Hmm...possibly good, but possibly bad...because are they actually opening this, or just promising not to charge royalties? If it's the latter, this doesn't change anything-we still need an open standard for HTML 5.
They haven't changed anything. This annoucement is basically saying : "What you have now and expires in 2016 won't expire". Status quo, perpetually. All the same problems as before.
Do you have any proof that Google did this? MPEG-LA has already been doing this for years - committee rules simply forced them to review royalties every few years or so. As far as I can tell, free distribution content has always been free from royalty charges. For all we know, the committee has been wanting to go permanently free for awhile and the simple bureaucracies of dealing with a committee have prevented it (such as a couple of patent holders holding out)Thank you Google for forcing MPEG LA to change.
Personally I really think Firefox needs to rethink it's position.
They are sort of being hypocritical in a way because they have supported H264 video for years through the Flash plugin. They were ok to ride the H264 wave when they didn't have to touch the code in any way but now all of a sudden it is evil.
Mozilla is really in a bad position now. I and many people love Firefox but I can see it's userbase really going down if they do not support H264. Nobody in the video world gives a crap about Ogg. I work for a video production and design company. We stream live video for corporations and I can tell you without a doubt we would never consider using Ogg. I recently participated in a streaming video webcast that talked about the future of HTML5 and Flash streaming video and there is very little to no place at all for Ogg.
... On the other hand we have webM a unproven format, that requires buying a new GPU, settop box, Laptop, Phone etc. Not only this but it requires buying new software to encode(and decode) ...
Knight you keep talking about gif. What exactly happen in the past on that mess?
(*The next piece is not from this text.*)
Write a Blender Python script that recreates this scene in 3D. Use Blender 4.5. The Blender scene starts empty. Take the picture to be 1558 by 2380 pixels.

Just a note. Blu-ray != DVD. At all. HD DVD is closer to DVD than Blu-ray is.
Other than that you are right, WebM requires a pretty big re-investment. On the GPU side it wouldn't be as bad. GPUs can decode WebM in shaders. No it isn't as efficient as having dedicated silicon to do it, but it does the job.
else they got together with an open source consortium which created the PNG format. PNG avoided the patent by using a different compression algorithm. At the same time, the PNG format introduced new features intended to make it technically superior to GIF on other grounds.
By the time PNG really caught on, though, Unisys' patent on LZW compression had already expired.
I think it's a bad idea to build hardware that is dedicated to one format!
Those GPUs should simply provide raw power in terms of floating point, parallel instructions and other 'building blocks' that most modern codecs could take advantage of. I'm sure it's easier to say than to accomplish, though...
This is how it is. Why is it that you guys think "hardware h*.264 decoding" is some kind of gate logic applied only to H.264 ? Seriously, this idea that somehow "H.264 hardware decoders" can only decode h.264 in hardware needs to die. One simply needs to add a new decoder in the firmware to have the hardware be able to decode it.
There's nothing hard about programmable ASICs. This is 2010 for cripes sake, not 1974.